Would that really be effective? Isn't it relatively cheap to create a new wallet?
Sorry, I don't get what you mean? Do you mean the criminals could simply move the coins to a new wallet before moving them to an exchange?

Transactions on the Bitcoin blockchain are public, so it's relatively easy to keep tabs on movements of known criminal proceeds (as the article demonstrates :)

> it's relatively easy to keep tabs on movements of known criminal proceeds

Until they've been obfuscated by a mixer... and not every mixer is going to be interested in blacklisting every set of coin from every known criminal activity.
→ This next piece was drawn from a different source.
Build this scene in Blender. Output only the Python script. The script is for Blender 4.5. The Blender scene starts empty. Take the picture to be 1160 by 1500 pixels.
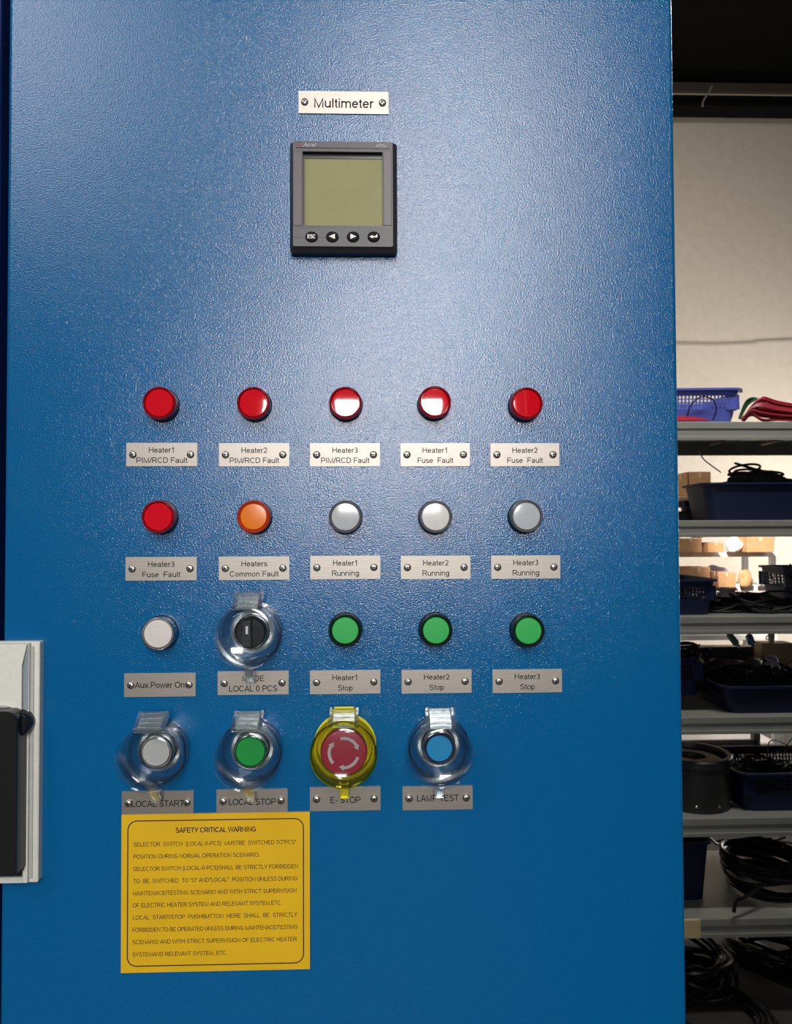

And many criminal activities are surely unknown, including many for which the sources of coins are not going to go to any extent to report. (The senders may be committing crimes that were unrelated to Bitcoin crime, and so entirely off the radar.)

I'd hazard a guess that the majority of crime committed in and around the ecosystem of Bitcoin is not even Bitcoin theft, so might never be reported.

How many times does a value have to move from one address to another address, and mix with untainted coin, before it's going to be considered too far removed from the original addresses to be palpably associated with the original crime?

It is free afaik
There is still someone behind it, getting the fee's money. That person will have to face the police.
Only if they get caught.
Yeah I'm sure automated money laundering is perfectly fine in the eyes of the law.